Return only the number of lines that hold "Write".

---- Material supplied

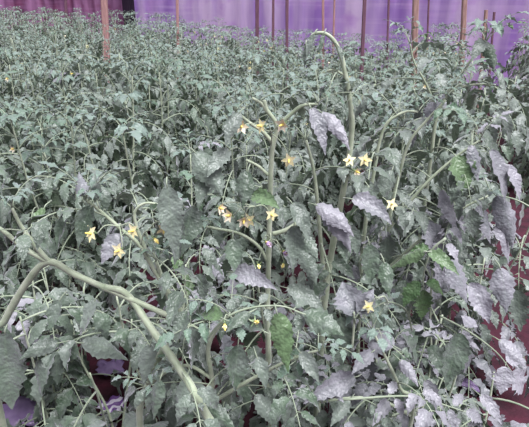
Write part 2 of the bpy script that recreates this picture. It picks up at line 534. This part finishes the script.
# A: upright forked stem hung with cream and yellow flowers
a0 = P(268, 290, 1.10)
A = Plant(foot(a0, 0.02, 0.06), 'upright tomato plant with a forked bare stem hung with yellow and cream flowers', 1)
YA = 1.10
s = A.stem([A.loc] + pp(YA, (268, 330), (268, 288), (270, 205), (272, 152), (277, 127), (267, 110), (264, 100)), 0.0078, 0.004, 'stem')
A.dress(s, 0.07, 0.15, 0.5, 0.95, False)
b = A.stem(pp(YA, (277, 128), (289, 116), (302, 106), (318, 104)), 0.0055, 0.003); A.dress(b, 0.06, 0.3, 1, 0.7, True)
b = A.stem(pp(YA, (272, 142), (262, 131), (250, 123), (236, 112)), 0.005, 0.003); A.dress(b, 0.07, 0.4, 1, 0.7, True)
b = A.stem(pp(YA, (267, 112), (262, 104), (252, 98)), 0.004, 0.003); A.dress(b, 0.06, 0.3, 1, 0.6, True)
b = A.stem(pp(YA, (273, 234), (286, 230), (299, 221), (306, 212)), 0.006, 0.004)
b = A.stem(pp(YA, (268, 262), (258, 246), (240, 234), (218, 229), (196, 226), (188, 230)), 0.0045, 0.003); A.dress(b, 0.07, 0.6, 1, 0.7, True)
b = A.stem(pp(YA, (268, 175), (258, 166), (246, 160)), 0.004, 0.003)
A.truss(P(270, 212, YA), [(P(216, 207, 1.06), 'pale'), (P(233, 216, 1.06), 'pale'), (P(244, 217, 1.06), 'pale'), (P(252, 220, 1.08), 'open'), (P(270, 213, 1.07), 'open')])
A.truss(P(270, 236, YA), [(P(263, 240, 1.07), 'lilac'), (P(281, 250, 1.07), 'lilac'), (P(258, 262, 1.06), 'bud'), (P(284, 262, 1.07), 'bud')])
A.truss(P(272, 150, YA), [(P(241, 126, 1.07), 'pale'), (P(266, 127, 1.06), 'open'), (P(287, 123, 1.06), 'pale'), (P(289, 158, 1.07), 'open')])
for a, c, wr, tone in [((292, 203), (314, 236), .5, 'me'), ((233, 239), (234, 271), .62, 'me'), ((194, 206), (174, 254), .55, 'me'),
                       ((195, 152), (227, 189), .62, 'me'), ((248, 171), (240, 205), .6, 'me'), ((252, 196), (279, 207), .55, 'green'),
                       ((294, 226), (292, 268), .5, 'me'), ((233, 272), (276, 287), .45, 'pale'), ((206, 176), (196, 205), .5, 'me'),
                       ((186, 228), (170, 262), .5, 'me'), ((300, 235), (320, 258), .5, 'me'), ((230, 150), (205, 172), .5, 'me'),
                       ((311, 108), (331, 150), .36, 'pale'), ((321, 112), (355, 143), .34, 'pale'), ((240, 112), (222, 140), .45, 'me')]:
    A.blade(P(*a, 1.05), P(*c, 1.0), wr, tone, droop=0.45)

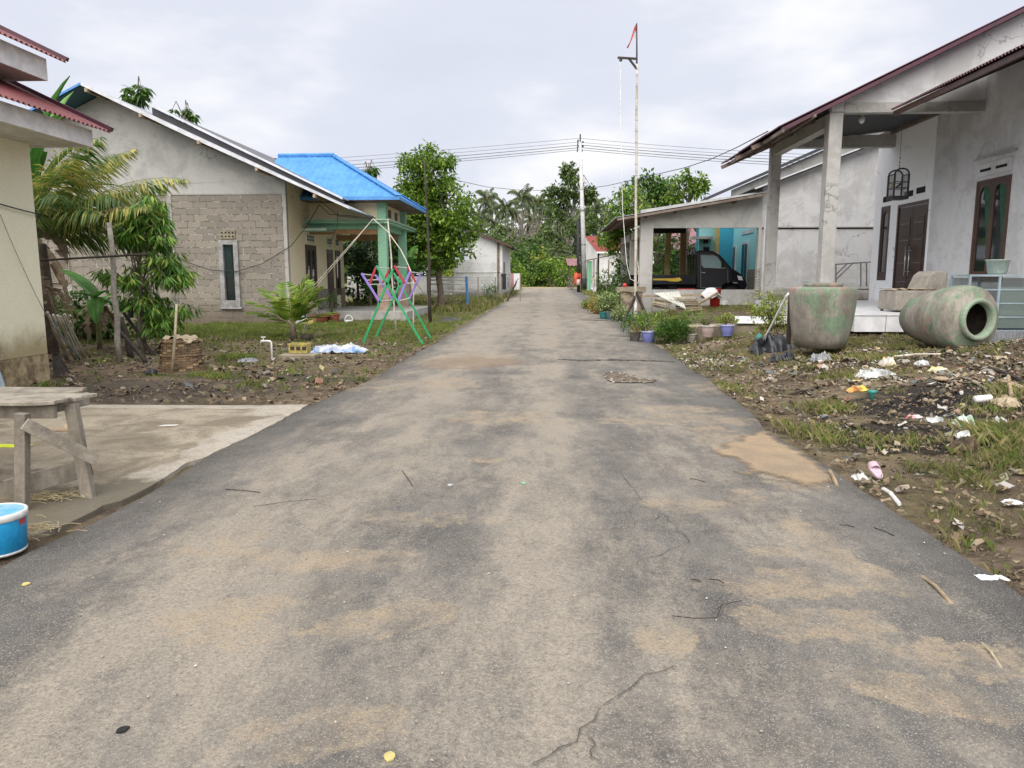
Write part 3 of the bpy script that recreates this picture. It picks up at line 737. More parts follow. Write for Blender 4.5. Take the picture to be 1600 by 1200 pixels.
def pothole():
    cx, cy = at(985, 590, z=.03).x, at(985, 590, z=.03).y
    m = MB(); n = 30; rim = []
    pts = [(943, 585), (955, 582), (975, 583), (985, 588), (1000, 592), (1026, 593), (1020, 597), (985, 598), (958, 598), (948, 594)]
    P = [at(a, b, z=.035) for a, b in pts]
    z = .046
    top = [(p.x, p.y, roadz(p.x, p.y)+.010) for p in P]
    c = (sum(p[0] for p in top)/len(top), sum(p[1] for p in top)/len(top), z+.001)
    M('pothole_fill', (.20, .15, .10), (.035, .03, .025), scale=16, bump=1, fine=30)
    m.mat('pothole_fill'); m.add(top+[c], [(i, (i+1) % len(top), len(top)) for i in range(len(top))])
    m.mat('pit')
    for i in range(3, 8):
        pass
    far = top[0:6]
    m.add([p for q in far for p in (q, (q[0], q[1]-.07-.03*math.sin(q[0]*40), q[2]+.0015))], [(2*i, 2*i+1, 2*i+3, 2*i+2) for i in range(len(far)-1)])  # dark strip on the far rim, painted as shadow inside the hole
    struct(m, 'pothole', 'pothole_fill')
    m = MB()
    for k in range(38):
        p = random.choice(P).lerp(random.choice(P), random.random()); r = random.uniform(.006, .022)
        m.lathe([(0, -r*.4), (r, 0), (r*.7, r*.5), (0, r*.6)], (p.x, p.y-.02, roadz(p.x, p.y)+.012), 6)
    setp(m.build('gravel', 'pebbles'), 'loose pale gravel lying in the pothole of the road', 'gravel', kind='stuff')
pothole()
# concrete apron by the workbench
m = MB(); pts = [(redge(y, -1)-.01+.0*y, y) for y in np.arange(3.05, 7.3, .1)]
pts = [(x+random.uniform(-.01, .01)-(.12 if y < 4.0 else .02 if y > 5 else .07), y) for x, y in pts]
poly = [(-12, 7.30), (-12, 4.0), (-6.6, 4.0), (-4.3, 3.45), (-2.62, 3.42)]+[p for p in pts if p[1] > 3.5]+[(-2.45, 7.36), (-3.3, 7.26), (-5, 7.22)]
m.prism([(x, y, -.05) for x, y in poly], (0, 0, .062)); struct(m, 'concrete_apron', 'concrete_apron')
m = MB(); p = at(10, 697, z=.012); m.prism([(p.x-.4, p.y-.06, .013), (p.x+.16, p.y-.05, .013), (p.x+.18, p.y+.05, .013), (p.x-.4, p.y+.06, .013)], (0, 0, .003)); struct(m, 'painted_mark', 'yellow_mark')

# ------------------------------------------------------------------ generic house bits
def window_x(parent, X, y0, y1, z0, z1, out=-1, frame='frame_brown', leaves_=2, arch=True, glass='glass_dark', curtain=None, fw=.07):
    """window in a wall parallel to the road; out = side it faces"""
    m = MB(); d = .05*out
    m.box((X, y0, z0), (X+d, y0+fw, z1)) if out > 0 else m.box((X+d, y0, z0), (X, y0+fw, z1))
    lo, hi = min(X, X+d), max(X, X+d)
    m.box((lo, y1-fw, z0), (hi, y1, z1)); m.box((lo, y0+fw, z1-fw), (hi, y1-fw, z1)); m.box((lo, y0+fw, z0), (hi, y1-fw, z0+fw*1.4))
    o = m.build('window', frame, parent, bevel=.006)
    iw = (y1-y0-2*fw)/leaves_
    m = MB(); g = MB(); c = MB()
    for k in range(leaves_):
        a = y0+fw+k*iw; b = a+iw; s = .055; lo2, hi2 = (X+.012*out, X+.038*out) if out > 0 else (X+.038*out, X+.012*out)
        m.box((lo2, a, z0+fw*1.4), (hi2, a+s, z1-fw)); m.box((lo2, b-s, z0+fw*1.4), (hi2, b, z1-fw))
        zb = z0+fw*1.4; m.box((lo2, a+s, zb), (hi2, b-s, zb+.12)); zt = z1-fw
        if arch:
            n = 10; pts = [(X+.038*out, a+s, zt), (X+.038*out, b-s, zt)]
            cy = (a+b)/2; r = (b-a)/2-s; zc = zt-.07-r
            arc = [(X+.038*out, cy+r*math.cos(t), zc+r*math.sin(t)) for t in np.linspace(0, math.pi, n)]
            vs = [(X+.038*out, b-s, zt)]+arc+[(X+.038*out, a+s, zt)]
            for i in range(len(arc)-1):
                q = arc[i]; q2 = arc[i+1]
                m.add([q, q2, (q2[0], q2[1], zt), (q[0], q[1], zt)], [(0, 1, 2, 3)])
        else: m.box((lo2, a+s, zt-.06), (hi2, b-s, zt))
        g.add([(X+.014*out, a+s, zb), (X+.014*out, b-s, zb), (X+.014*out, b-s, zt), (X+.014*out, a+s, zt)], [(0, 1, 2, 3)])
        if curtain:
            n = 10; c = MB()
            for i in range(n):
                t0, t1 = i/n, (i+1)/n
                y_0 = a+s+(b-a-2*s)*(.30+.55*math.sin(t0*2.6)*.7); y_1 = a+s+(b-a-2*s)*(.30+.55*math.sin(t1*2.6)*.7)
                zA = zt-(zt-zb)*t0*.75; zB = zt-(zt-zb)*t1*.75
                e = a+s
                c.add([(X+.018*out, e, zA), (X+.018*out, y_0*.0+e+(b-a-2*s)*max(.12, .75-t0*.7), zA), (X+.018*out, e+(b-a-2*s)*max(.12, .75-t1*.7), zB), (X+.018*out, e, zB)], [(0, 1, 2, 3)])
            c.build('curtain', curtain, o)
    m.build('sash', frame, o, bevel=.004); g.build('pane', glass, o)
    return o
def beams(lst, name, mat, parent, bevel=0):
    for p, q, w_, h_ in lst:
        m = MB(); m.beam(p, q, w_, h_); m.build(name, mat, parent, bevel=bevel)
def lintel(mb, X, y0, y1, z, out): 
    a, b = sorted((X, X+.06*out)); mb.box((a, y0, z), (b, y1, z+.03))

# ------------------------------------------------------------------ block house (left)
hb = thing('block_house', 'bare concrete block house with plastered gable and narrow grey window', 'house', (-10, 22, 0))
Yg = 20.4; XR = -7.2; ap = Vector((-12.15, 19.5, 6.29)); tip = Vector((-5.2, 19.5, 3.1)); sl_ = (ap.z-tip.z)/(tip.x-ap.x)
def roofz(x): return ap.z-abs(x-ap.x)*sl_
m = MB(); wx0, wx1, wz0, wz1 = -9.09, -8.66, .55, 2.27
for a, b, c, d in ((-18, wx0, -.2, 3.58), (wx1, XR, -.2, 3.58), (wx0, wx1, -.2, wz0), (wx0, wx1, wz1, 3.58)):
    m.box((a, Yg, c), (b, Yg+.12, d))
m.build('wall', 'concrete_block', hb)
m = MB(); m.prism([(-18, Yg-.012, 3.58), (XR, Yg-.012, 3.58), (XR, Yg-.012, roofz(XR)-.05), (ap.x, Yg-.012, ap.z-.06), (-18, Yg-.012, roofz(-18)-.05)], (0, .13, 0))
m.build('gable', 'render_grey', hb)
m = MB()
m.box((XR-.10, Yg-.02, -.2), (XR+.004, Yg+.1, 3.6)); m.box((-10.55, Yg-.02, -.2), (-10.42, Yg+.05, 3.58)); m.box((-13.6, Yg-.02, -.2), (-13.45, Yg+.05, 3.58))
m.box((-18, Yg-.02, 3.56), (XR-.1, Yg+.02, 3.62)); m.build('concrete_frame', 'beam_concrete', hb, bevel=.01)
# cream front wall along the road with openings
m = MB(); ops = [(21.85, 22.85, .58, 2.28), (24.0, 24.72, .25, 2.22), (24.95, 25.5, .72, 2.22)]; yy = Yg+.12; ZT = 4.0
for a, b, c, d in ops:
    m.box((XR-.12, yy, .95), (XR, a, ZT)); m.box((XR-.12, a, d), (XR, b, ZT)); m.box((XR-.12, a, -.1), (XR, b, c)); yy = b
m.box((XR-.12, yy, .95), (XR, 26.0, ZT)); m.build('front_wall', 'cream_paint', hb)
yy = Yg+.12
for a, b, c, d in ops+[(26.0, 26, 0, 0)]: m = MB(); m.box((XR-.12, yy, -.2), (XR+.025, a, .95)); m.build('stone_plinth', 'stone_cladding', hb); yy = b
window_x(hb, XR-.02, 21.85, 22.85, .58, 2.28, 1, curtain='curtain_dark')
dd = window_x(hb, XR-.02, 24.95, 25.5, .72, 2.22, 1, leaves_=1)
m = MB(); m.box((XR-.06, 24.0, .25), (XR+.01, 24.72, 2.22)); d = m.build('door', 'door_brown', hb, bevel=.01)
m = MB(); m.box((XR+.01, 24.08, .4), (XR+.022, 24.64, 1.1)); m.box((XR+.01, 24.08, 1.2), (XR+.022, 24.64, 2.1)); m.build('panel', 'frame_brown', d, bevel=.01)
m = MB(); m.box((XR, 21.6, 2.66), (XR+.75, 23.4, 2.74)); m.build('canopy', 'mint_light', hb, bevel=.01)
for y0, y1 in ((22.0, 22.75), (24.05, 24.6), (25.0, 25.4)):
    m = MB(); m.mat('white_plastic'); m.box((XR-.01, y0, 2.36), (XR+.02, y1, 2.6)); m.mat('black_void')
    n = max(2, int((y1-y0)/.13))
    for k in range(n): 
        a = y0+.03+k*(y1-y0-.06)/n; m.box((XR+.02, a, 2.4), (XR+.026, a+.07, 2.47)); m.box((XR+.02, a, 2.49), (XR+.026, a+.07, 2.56))
    m.build('vent_block', None, hb)
# narrow side window
m = MB(); fw = .07; y = Yg-.06
m.box((wx0-.06, y, wz0-.06), (wx0+fw, y+.14, wz1+.06)); m.box((wx1-fw, y, wz0-.06), (wx1+.06, y+.14, wz1+.06)); m.box((wx0+fw, y, wz1-.06), (wx1-fw, y+.14, wz1+.06)); m.box((wx0+fw, y, wz0-.06), (wx1-fw, y+.14, wz0+.12))
m.box((wx0-.1, y-.02, wz0-.12), (wx1+.1, y+.1, wz0-.061))
wn = m.build('window', M('frame_pale', (.36, .355, .35), (.22, .21, .20), scale=6, fine=22, bump=.4).name, hb, bevel=.008)
m = MB(); m.box((wx0, Yg+.04, wz0), (wx1, Yg+.06, wz1)); m.build('pane', 'glass_dark', wn)
m = MB(); 
for k in range(6): x = wx0+.08+k*.035; m.tube([(x, Yg+.035, wz1-.1), (x+.02, Yg+.03, (wz0+wz1)/2), (x+.05, Yg+.035, wz0+.75)], .016, 5)
m.build('curtain', 'curtain_dark', wn)
m = MB(); m.mat('concrete_ledge'); a, b = at(344, 360, Yg), at(368, 373, Yg); m.box((a.x, Yg-.03, b.z), (b.x, Yg+.03, a.z)); m.mat('black_void')
for k in range(4):
    for j in range(2):
        cx = a.x+.06+k*(b.x-a.x-.12)/3; cz = b.z+.06+j*.1; m.add([(cx-.035, Yg-.034, cz), (cx, Yg-.034, cz-.03), (cx+.035, Yg-.034, cz), (cx, Yg-.034, cz+.03)], [(0, 1, 2, 3)])
m.build('vent_block', None, hb)
m = MB(); a, b = at(72, 402, Yg), at(112, 442, Yg); m.box((a.x, Yg-.05, b.z), (b.x, Yg-.001, a.z))
for k in range(12): z = b.z+(a.z-b.z)*k/12; m.box((a.x+.04, Yg-.07, z), (b.x-.04, Yg-.05, z+.03))
m.build('louvre_window', 'wood_grey', hb)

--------

## Result of this task
2